Indeed, I would go so far as to say that if the Gospel is not blended with a proper and biblical understanding of Nationalism, that it is NOT the Gospel.

2.) The Gospel is about redeeming individuals and reclaiming countries. Does Tullian really believe that the LORD Jesus Christ is not interested in reclaiming countries. What does Tullian do with the idea that the Gospel has the power to restore “wherever the curse is found?” I suspect that Tullian, and all people who talk like this own a pessimistic eschatology. If they are postmills (and Andrew Sandlin talks this way) then they have contradictions all over their eschatology.

3.) One wants to shake Tullian, and his ilk, and ask them why they are so opposed to Nations owning Christ and upon owning Christ weaving into their constitutions and law order the teaching and standards of Biblical Christianity. How could that possibly be a bad thing?

4.) Christianity can be both about forgiveness and grace as well as about moral superiority and cultural dominance. A Christian people who are part of a Christian nation should be morally superior to nations who are anti-Christ and should also have cultural dominance over them until such a time as they repent.
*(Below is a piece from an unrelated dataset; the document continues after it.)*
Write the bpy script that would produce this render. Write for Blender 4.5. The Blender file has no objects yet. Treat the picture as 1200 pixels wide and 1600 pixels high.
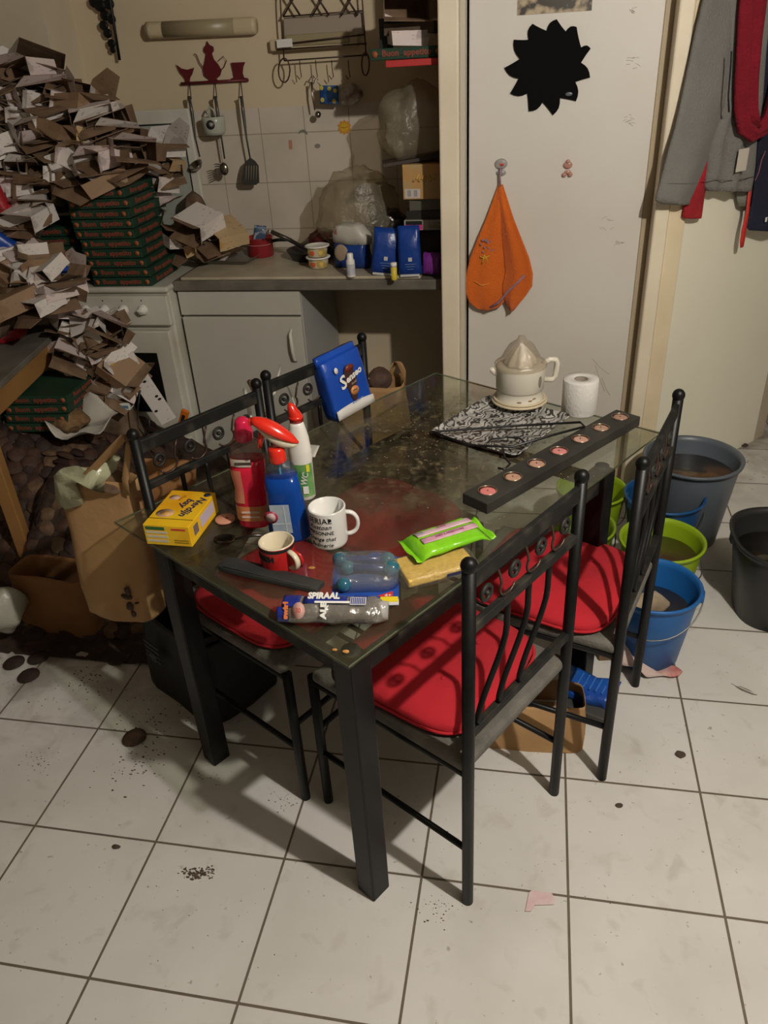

Now, if Tullian is talking about the self-righteousness that can come from those who do not understand themselves sinners saved by grace alone then of course that kind of moral superiority should be abominated and the culture that produces should NOT have dominance but a people believing that they are morally superior and so should have cultural dominance – only because of Christ’s favor – while they continue to embrace that they are simultaneously sinner and saint are to be celebrated. All Christians should strive for that type of moral superiority and cultural dominance. It is a righteous thing and not evil in God’s sight that the righteous should rule over the wicked Christ hater.